We read that the unction of chrism has already been established from olden times in the Old Testament, by which at that time only kings and priests were anointed. By the anointing of these that specially anointed One was anointed before all His sharers (cf. Heb. 1), was prefigured as they who deserved to be His shares in unction had shared with Him in name. For Christ is so called from chrism and the Christian is named from Christ.[2]

We now find our very name of Christian, of being an anointed one in Christ, of being a “christ” in Christ is properly ours only if we follow the Lord in baptism and in being sealed by the Spirit with the sacrament of chrismation (confirmation). Thus, after the spiritual cleansing attained in baptism, we are expected to be sealed by the Spirit, as St. Isidore of Seville wrote:

But now, after our Lord, true king and eternal priest, was anointed by God the Father with a heavenly and mystical anointing, not only bishops and kings but the entire church is consecrated by the anointing with chrism, because of the fact that the church is a limb of the eternal priest and king. Therefore, because we are a priestly and royal people [see 1 Pet 2:9], after the washing of baptism we are anointed so that we might be called by the name of Christ. [3]
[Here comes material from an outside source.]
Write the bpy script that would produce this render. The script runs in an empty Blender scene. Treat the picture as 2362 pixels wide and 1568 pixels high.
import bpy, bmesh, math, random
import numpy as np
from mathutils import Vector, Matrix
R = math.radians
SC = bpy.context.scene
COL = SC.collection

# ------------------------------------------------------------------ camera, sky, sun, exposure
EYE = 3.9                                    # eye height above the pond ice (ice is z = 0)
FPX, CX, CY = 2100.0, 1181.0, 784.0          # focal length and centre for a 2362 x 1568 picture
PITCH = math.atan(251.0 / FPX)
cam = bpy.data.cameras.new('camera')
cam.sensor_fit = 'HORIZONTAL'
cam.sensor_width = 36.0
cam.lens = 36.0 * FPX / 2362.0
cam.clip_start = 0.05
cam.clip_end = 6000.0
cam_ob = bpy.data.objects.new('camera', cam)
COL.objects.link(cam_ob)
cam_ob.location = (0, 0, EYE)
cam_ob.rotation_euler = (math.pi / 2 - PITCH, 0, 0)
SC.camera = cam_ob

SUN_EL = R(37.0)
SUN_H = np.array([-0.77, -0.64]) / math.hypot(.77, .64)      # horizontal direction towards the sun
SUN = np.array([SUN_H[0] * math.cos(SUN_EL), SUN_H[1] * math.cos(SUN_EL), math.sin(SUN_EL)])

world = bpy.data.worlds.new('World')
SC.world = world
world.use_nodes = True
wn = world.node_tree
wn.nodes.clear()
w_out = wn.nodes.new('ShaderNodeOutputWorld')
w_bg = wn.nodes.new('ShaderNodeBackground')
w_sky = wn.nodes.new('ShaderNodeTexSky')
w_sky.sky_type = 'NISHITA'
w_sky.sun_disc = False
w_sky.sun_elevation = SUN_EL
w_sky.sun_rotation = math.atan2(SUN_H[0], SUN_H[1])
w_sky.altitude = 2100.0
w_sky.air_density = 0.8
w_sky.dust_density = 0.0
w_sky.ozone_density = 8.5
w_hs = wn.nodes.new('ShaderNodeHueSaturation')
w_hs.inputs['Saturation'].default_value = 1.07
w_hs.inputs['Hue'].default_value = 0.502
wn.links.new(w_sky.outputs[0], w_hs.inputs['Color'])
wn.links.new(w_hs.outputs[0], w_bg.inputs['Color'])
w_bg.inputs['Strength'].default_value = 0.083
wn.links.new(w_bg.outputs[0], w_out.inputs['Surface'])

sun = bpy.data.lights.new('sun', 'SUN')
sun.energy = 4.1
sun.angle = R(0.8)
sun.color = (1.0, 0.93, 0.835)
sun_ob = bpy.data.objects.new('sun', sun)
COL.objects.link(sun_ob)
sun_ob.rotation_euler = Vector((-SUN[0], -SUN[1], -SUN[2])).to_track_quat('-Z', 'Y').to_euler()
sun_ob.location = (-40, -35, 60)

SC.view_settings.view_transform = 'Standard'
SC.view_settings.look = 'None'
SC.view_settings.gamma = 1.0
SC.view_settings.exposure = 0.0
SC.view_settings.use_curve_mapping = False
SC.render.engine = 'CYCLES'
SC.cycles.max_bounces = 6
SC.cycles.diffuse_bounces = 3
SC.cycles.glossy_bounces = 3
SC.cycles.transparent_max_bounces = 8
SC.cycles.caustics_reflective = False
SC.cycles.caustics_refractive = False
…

This was what St. Cyril of Jerusalem also established when he preached to those who have just been received into the Christian community. We are incorporated into the body of Christ, we are anointed with the Spirit of Christ, and so we can properly be called Christs because of the grace given to us in the sacraments of baptism and chrismation:

Having been baptized into Christ, and put on Christ , you have been made conformable to the Son of God; for God having foreordained us unto adoption as sons, made us to be conformed to the body of Christ’s glory. Having therefore become partakers of Christ, you are properly called Christs, and of you God said, Touch not My Christs , or anointed. Now you have been made Christs, by receiving the antitype of the Holy Ghost; and all things have been wrought in you by imitation , because you are images of Christ. He washed in the river Jordan, and having imparted of the fragrance of His Godhead to the waters, He came up from them; and the Holy Ghost in the fullness of His being lighted on Him, like resting upon like. And to you in like manner, after you had come up from the pool of the sacred streams, there was given an Unction , the anti-type of that wherewith Christ was anointed; and this is the Holy Ghost; of whom also the blessed Esaias, in his prophecy respecting Him, said in the person of the Lord, The Spirit of the Lord is upon Me, because He has anointed Me: He has sent Me to preach glad tidings to the poor.[4]

Jesus, therefore, sends the Holy Spirit to us, to anoint us, so that we can be said to have the Spirit of Christ in us. We are taken in to Christ, and become one of the anointed ones of God through our baptism and confirmation.


 

[1] Jesus, being God and man, assumed all that was natural to humanity upon himself. Sin, being unnatural, was not taken up by him. When he acted, he acted in accordance to his uncorrupted, natural humanity, so that all he did was good. Because, by nature, he knew what was good and so could do it,  Jesus acted without the use of discursive reasoning, that is, he did not have to guess what he should do;  he knew that if he followed his naturally good impulses, what he did would be good.

[2] Hugh of Saint Victor, On the Sacraments. Trans. Roy J. Deferrari (Cambridge: Medieval Academy of America, 1951), 302.

[3] St. Isidore of Seville, De Ecclesiasticis Officiis. Trans. Thomas L. Knoebel, PhD (New York: Newman Press, 2008),112.

[4] St. Cyril of Jerusalem, Catechetical Lecture XXI in NPNF2(7): 149.